The same resolution had failed to pass in a vote last week, garnering only 64 percent approval from the senators, less than the required 66 percent approval.
The resolution was proposed by the Stanford Out of Occupied Palestine campus organization in the wake of last summer’s conflict between Israel and Hamas in Gaza. A petition against divestment was also launched January 21 by the Coalition for Peace against Israel divestment, amassing signatures from 1,600 students, faculty and alumni.
Tuesday's revote was passed with ten in favor of the bill, four against and one abstention.
The decision to allow a revote, taken by Senate chairwoman Ana Ordonez, was made after many senators maintained that the first vote had taken place in a hostile environment, the Daily reported. While the first vote was attended by some 400 people, there were only some 35 people at the second vote.
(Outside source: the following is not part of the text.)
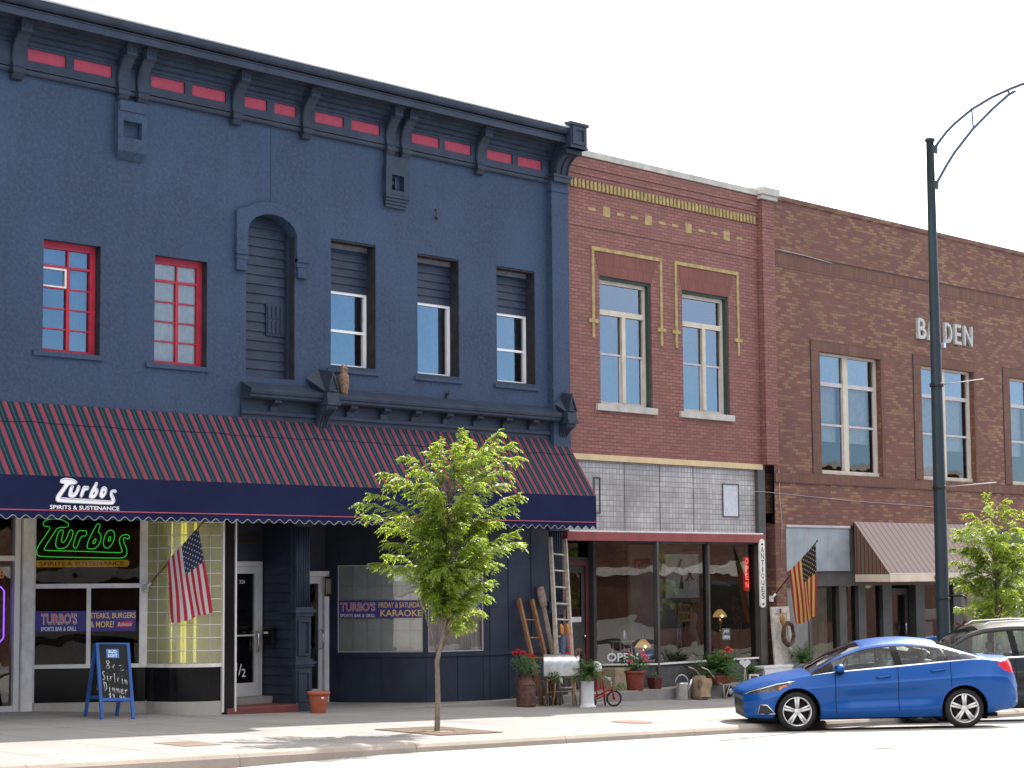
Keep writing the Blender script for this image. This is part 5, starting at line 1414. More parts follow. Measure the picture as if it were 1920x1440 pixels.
    # wheel-arch lips, wells, floor
    for wx in P['wheels']:
        for sgn in (1, -1):
            mb = MB(); pts = []
            for k in range(33):
                an = math.pi*(-.06+1.12*k/32); px_ = wx+P['arch']*math.cos(an); pz = P['wr']+P['arch']*math.sin(an)
                if pz < np.interp(px_, x, zl)-.02: continue
                d = (X[:nb]-px_)**2 + (Z[:nb]-pz)**2; k_ = np.unravel_index(np.argmin(d), d.shape)
                pts.append((px_, sgn*(Pt[k_][1]-.004), pz))
            mb.tube(pts, .014, 6); mb.build('arch_lip', paintmat, root, org=(0,0,0))
            mb = MB(); n = 24
            vs = []
            for k in range(n+1):
                an = math.pi*(-.15+1.3*k/n); vs += [(wx+(P['arch']+.01)*math.cos(an), sgn*.52, P['wr']+(P['arch']+.01)*math.sin(an)), (wx+(P['arch']+.01)*math.cos(an), sgn*(W-.05), P['wr']+(P['arch']+.01)*math.sin(an))]
            mb._add(vs, [(2*k, 2*k+1, 2*k+3, 2*k+2) for k in range(n)]); mb.poly([(wx+(P['arch']+.01)*math.cos(math.pi*(-.15+1.3*k/n)), sgn*.52, P['wr']+(P['arch']+.01)*math.sin(math.pi*(-.15+1.3*k/n))) for k in range(n+1)])
            mb.build('wheel_well', M['carblack'], root, org=(0,0,0))
    mb = MB(); mb.box(.45, L-.45, -.70, .70, P['zfl'], P['zfl']+.06); mb.box(.50, L-.5, -.50, .50, P['zfl']+.06, P['zfl']+.30)
    mb.build('underbody', M['carblack'], root, org=(0,0,0))
    # cabin
    zs = zb[nx//2]
    mb = MB(); mb.box(1.15, 1.60, -.70, .70, zs-.30, zs-.04); mb.build('dashboard', M['carblack'], root, org=(0,0,0), bevel=.04)
    for xx, w in ((2.28, .27), (3.02, .62)):
        for yy in ((-.37, .37) if w < .5 else (0,)):
            mb = MB(); mb.hexa([(xx-.02, yy-w, .45), (xx+.12, yy-w, .45), (xx+.12, yy+w, .45), (xx-.02, yy+w, .45)], [(xx+.20, yy-w*.80, zs+.09), (xx+.28, yy-w*.80, zs+.09), (xx+.28, yy+w*.80, zs+.09), (xx+.20, yy+w*.80, zs+.09)])
            mb.box(xx-.48, xx+.10, yy-w, yy+w, .40, .56)
            for hy in ((yy,) if w < .5 else (-.38, .38)): mb.box(xx+.20, xx+.28, hy-.12, hy+.12, zs+.11, zs+.25)
            mb.build('seat', M['seat'], root, org=(0,0,0), bevel=.035)
    mb = MB(); mb.tube([(1.78+.07*math.sin(an)*0+.06*math.sin(an), -.37+.18*math.cos(an), zs-.02+.17*math.sin(an)) for an in [2*math.pi*k/20 for k in range(20)]], .014, 6, closed=True); mb.build('steering_wheel', M['carblack'], root, org=(0,0,0))
    # wheels
    wr = P['wr']; rr = wr*.74
    for wx in P['wheels']:
        for sgn in (1, -1):
            yo = W-.045
            mb = MB(); prof = [(rr*.97, yo-.20), (wr*.93, yo-.215), (wr*.985, yo-.19), (wr, yo-.15), (wr, yo-.06), (wr*.985, yo-.025), (wr*.93, yo+.002), (wr*.82, yo+.010), (rr*1.06, yo+.004), (rr*.98, yo-.012)]
            mb.lathe([(r_, h_*sgn) for r_, h_ in prof], (wx, 0, wr), 40, 'y', cap=False)
            wroot = mb.build('wheel', M['rubber'], root, org=(0,0,0))
            mb = MB(); mb.lathe([(rr*1.0, sgn*(yo-.012)), (rr*.985, sgn*(yo+.002)), (rr*.93, sgn*(yo-.004)), (rr*.90, sgn*(yo-.05)), (rr*.90, sgn*(yo-.17))], (wx, 0, wr), 40, 'y', cap=False)
            for k in range(5):
                for dd in (-.16, .16):
                    an = 2*math.pi*k/5+math.pi/2+dd*.72; a2_ = 2*math.pi*k/5+math.pi/2+dd*1.75
                    c1_, s1_ = math.cos(an), math.sin(an); c2_, s2_ = math.cos(a2_), math.sin(a2_)
                    p0 = (wx+rr*.93*c1_, sgn*(yo-.012), wr+rr*.93*s1_); p1 = (wx+rr*.20*c2_, sgn*(yo-.020), wr+rr*.20*s2_)
                    mb.tube([p0, p1], [.021, .019], 6)
            mb.lathe([(.0, sgn*(yo-.004)), (.03, sgn*(yo-.006)), (.055, sgn*(yo-.014)), (.06, sgn*(yo-.04))], (wx, 0, wr), 20, 'y', cap=False)
            mb.build('rim', M['alloy'], wroot, org=(0,0,0))
            mb = MB(); mb.lathe([(0, sgn*(yo-.075)), (rr*.80, sgn*(yo-.075)), (rr*.80, sgn*(yo-.09)), (0, sgn*(yo-.09))], (wx, 0, wr), 30, 'y'); mb.build('brake_disc', M['rubber'], wroot, org=(0,0,0))
    return body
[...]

Ordonez had been driven to tears during the first vote, according to the paper, and had abstained. She brought forward the motion for a revote, voting in favor of divestment in the second vote. “Now that the noise has subsided, I know that I voted incorrectly,” the Daily quoted her as saying after the first vote.
The decision to allow a revote was not universally accepted. Senator Andrew Aude told the student paper, "The symbolism of divestment is lost if we go about it this way...It makes me want to bring a constitutional case against the Senate.”
The resolution which eventually gained passage clarifies that the measure was not connected to the Boycott, Divestment and Sanctions Movement, affirming "both Palestinian and Israeli right to life, security and self-determination.”